■ TASK TO COMPLETE
Starting with the first line below, extract each line through the one that contains "COL = sc.collection", inclusive, excluding pictures.

■ MATERIAL

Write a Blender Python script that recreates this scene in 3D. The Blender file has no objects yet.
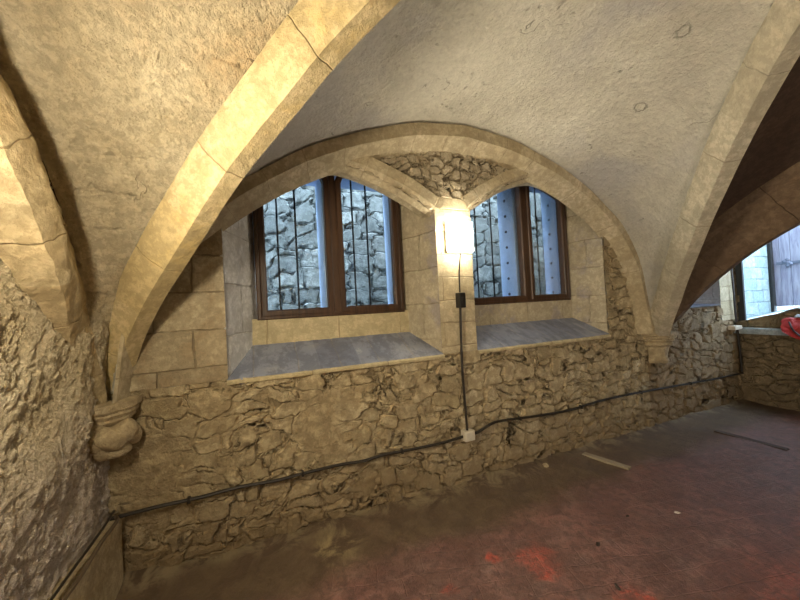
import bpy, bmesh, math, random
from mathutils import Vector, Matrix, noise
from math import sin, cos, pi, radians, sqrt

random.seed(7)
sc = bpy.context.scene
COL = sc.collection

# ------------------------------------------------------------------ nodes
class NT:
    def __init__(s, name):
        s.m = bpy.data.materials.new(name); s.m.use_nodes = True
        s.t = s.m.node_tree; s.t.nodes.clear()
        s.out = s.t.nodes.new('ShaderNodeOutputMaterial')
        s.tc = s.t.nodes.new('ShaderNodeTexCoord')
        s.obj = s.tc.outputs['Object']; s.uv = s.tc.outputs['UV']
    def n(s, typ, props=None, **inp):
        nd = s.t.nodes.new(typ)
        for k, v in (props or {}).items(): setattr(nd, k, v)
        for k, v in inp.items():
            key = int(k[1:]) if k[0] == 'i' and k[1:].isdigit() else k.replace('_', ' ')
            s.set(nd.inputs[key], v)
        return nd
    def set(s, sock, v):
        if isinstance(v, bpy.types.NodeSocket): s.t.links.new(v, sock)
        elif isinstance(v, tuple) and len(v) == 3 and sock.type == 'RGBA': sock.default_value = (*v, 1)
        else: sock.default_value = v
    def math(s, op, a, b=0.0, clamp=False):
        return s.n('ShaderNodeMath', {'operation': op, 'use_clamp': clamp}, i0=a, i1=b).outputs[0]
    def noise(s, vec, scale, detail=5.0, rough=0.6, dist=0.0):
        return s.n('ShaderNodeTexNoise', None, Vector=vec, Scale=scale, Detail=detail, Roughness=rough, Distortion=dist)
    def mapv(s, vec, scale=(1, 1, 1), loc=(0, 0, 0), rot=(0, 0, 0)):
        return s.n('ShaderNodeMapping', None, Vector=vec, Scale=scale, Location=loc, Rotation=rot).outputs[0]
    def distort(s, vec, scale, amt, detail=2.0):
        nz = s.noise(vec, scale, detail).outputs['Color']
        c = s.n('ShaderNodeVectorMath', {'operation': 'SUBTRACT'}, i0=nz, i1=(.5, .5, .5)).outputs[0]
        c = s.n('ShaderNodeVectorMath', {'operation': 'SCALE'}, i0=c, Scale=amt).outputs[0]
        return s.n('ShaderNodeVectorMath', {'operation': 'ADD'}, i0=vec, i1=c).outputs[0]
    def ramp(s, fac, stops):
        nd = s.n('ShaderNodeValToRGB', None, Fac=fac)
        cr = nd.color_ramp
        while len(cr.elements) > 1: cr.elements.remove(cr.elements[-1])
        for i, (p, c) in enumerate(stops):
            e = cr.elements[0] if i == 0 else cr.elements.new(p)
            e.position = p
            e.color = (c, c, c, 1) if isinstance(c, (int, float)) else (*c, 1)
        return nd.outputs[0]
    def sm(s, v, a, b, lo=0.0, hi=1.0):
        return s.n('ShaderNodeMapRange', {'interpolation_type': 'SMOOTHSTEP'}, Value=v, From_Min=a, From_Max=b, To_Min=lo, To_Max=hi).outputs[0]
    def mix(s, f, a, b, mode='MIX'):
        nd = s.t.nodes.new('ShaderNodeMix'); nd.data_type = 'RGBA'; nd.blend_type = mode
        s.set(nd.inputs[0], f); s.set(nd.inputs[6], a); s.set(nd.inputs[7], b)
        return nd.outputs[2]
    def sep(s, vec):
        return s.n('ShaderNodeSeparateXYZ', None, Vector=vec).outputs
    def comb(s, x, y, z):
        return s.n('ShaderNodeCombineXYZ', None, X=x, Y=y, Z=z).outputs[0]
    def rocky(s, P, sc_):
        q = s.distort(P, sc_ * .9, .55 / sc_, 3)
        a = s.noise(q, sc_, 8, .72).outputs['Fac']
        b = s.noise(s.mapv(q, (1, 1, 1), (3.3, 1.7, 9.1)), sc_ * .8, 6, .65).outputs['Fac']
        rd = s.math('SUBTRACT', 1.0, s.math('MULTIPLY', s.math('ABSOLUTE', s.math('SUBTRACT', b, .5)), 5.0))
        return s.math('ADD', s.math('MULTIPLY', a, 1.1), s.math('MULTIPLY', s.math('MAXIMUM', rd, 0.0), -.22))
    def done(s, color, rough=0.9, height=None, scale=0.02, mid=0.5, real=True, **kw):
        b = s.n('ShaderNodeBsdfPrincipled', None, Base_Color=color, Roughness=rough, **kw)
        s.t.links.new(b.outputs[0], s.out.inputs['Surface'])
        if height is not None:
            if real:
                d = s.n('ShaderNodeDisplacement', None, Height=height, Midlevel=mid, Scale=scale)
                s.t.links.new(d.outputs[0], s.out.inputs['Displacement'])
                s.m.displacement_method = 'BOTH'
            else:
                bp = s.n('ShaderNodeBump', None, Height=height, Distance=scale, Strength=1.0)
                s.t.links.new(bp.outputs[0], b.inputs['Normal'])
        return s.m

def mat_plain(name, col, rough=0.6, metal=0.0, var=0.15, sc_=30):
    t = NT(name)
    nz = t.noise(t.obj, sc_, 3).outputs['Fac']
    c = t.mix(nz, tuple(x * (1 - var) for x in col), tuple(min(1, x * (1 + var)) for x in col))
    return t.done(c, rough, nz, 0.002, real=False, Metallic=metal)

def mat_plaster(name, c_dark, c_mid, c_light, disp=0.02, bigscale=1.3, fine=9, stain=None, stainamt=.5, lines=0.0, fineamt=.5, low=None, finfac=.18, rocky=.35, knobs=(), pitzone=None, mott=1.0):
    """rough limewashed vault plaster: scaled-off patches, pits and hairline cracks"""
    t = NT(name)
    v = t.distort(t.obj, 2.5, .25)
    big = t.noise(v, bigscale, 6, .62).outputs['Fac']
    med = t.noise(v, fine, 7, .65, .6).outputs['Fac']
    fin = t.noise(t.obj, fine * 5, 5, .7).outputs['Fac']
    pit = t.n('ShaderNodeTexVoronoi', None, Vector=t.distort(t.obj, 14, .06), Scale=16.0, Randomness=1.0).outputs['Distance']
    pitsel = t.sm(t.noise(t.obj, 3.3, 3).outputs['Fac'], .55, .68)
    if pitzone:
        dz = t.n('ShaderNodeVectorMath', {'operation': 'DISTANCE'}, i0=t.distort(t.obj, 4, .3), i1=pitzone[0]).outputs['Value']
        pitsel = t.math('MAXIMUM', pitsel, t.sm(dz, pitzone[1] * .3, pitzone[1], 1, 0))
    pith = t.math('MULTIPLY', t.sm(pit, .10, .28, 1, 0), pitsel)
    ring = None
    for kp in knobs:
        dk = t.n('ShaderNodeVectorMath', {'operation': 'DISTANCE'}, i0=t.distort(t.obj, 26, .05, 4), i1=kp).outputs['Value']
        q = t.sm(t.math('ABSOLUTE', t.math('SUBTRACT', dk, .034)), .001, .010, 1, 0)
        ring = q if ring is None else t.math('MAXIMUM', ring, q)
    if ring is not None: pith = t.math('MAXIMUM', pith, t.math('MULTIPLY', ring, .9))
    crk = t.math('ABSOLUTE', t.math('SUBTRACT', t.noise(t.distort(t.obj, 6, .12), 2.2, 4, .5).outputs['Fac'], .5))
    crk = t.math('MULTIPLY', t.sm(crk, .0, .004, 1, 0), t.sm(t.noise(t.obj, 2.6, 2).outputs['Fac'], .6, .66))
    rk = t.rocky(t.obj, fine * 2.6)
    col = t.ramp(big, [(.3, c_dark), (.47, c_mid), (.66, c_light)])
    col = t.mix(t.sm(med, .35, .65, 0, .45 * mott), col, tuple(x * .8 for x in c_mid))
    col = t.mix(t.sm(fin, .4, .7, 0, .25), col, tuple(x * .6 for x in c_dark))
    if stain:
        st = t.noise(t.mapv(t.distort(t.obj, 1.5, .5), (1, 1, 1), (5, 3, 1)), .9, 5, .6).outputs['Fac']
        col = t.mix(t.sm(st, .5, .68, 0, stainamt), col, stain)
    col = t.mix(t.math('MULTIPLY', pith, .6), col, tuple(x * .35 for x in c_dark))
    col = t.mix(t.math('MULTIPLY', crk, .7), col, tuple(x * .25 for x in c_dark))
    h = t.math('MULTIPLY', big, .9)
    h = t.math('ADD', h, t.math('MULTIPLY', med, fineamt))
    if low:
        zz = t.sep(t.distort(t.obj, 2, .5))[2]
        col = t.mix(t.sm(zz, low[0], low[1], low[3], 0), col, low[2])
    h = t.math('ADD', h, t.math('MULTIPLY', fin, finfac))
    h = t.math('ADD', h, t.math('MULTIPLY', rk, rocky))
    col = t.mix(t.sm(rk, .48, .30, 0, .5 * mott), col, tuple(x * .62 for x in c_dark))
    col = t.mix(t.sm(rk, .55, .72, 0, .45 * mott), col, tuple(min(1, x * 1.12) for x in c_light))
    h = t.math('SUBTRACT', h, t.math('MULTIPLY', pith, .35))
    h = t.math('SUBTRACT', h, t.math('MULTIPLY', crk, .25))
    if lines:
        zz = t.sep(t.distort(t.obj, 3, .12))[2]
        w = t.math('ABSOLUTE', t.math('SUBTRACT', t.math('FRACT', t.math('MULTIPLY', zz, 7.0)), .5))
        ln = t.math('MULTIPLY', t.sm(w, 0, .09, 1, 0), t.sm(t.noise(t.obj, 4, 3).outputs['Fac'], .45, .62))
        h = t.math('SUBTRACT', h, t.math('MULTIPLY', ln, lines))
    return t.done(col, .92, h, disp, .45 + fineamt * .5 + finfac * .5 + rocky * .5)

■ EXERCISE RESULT
Write a Blender Python script that recreates this scene in 3D. The Blender file has no objects yet.
import bpy, bmesh, math, random
from mathutils import Vector, Matrix, noise
from math import sin, cos, pi, radians, sqrt

random.seed(7)
sc = bpy.context.scene
COL = sc.collection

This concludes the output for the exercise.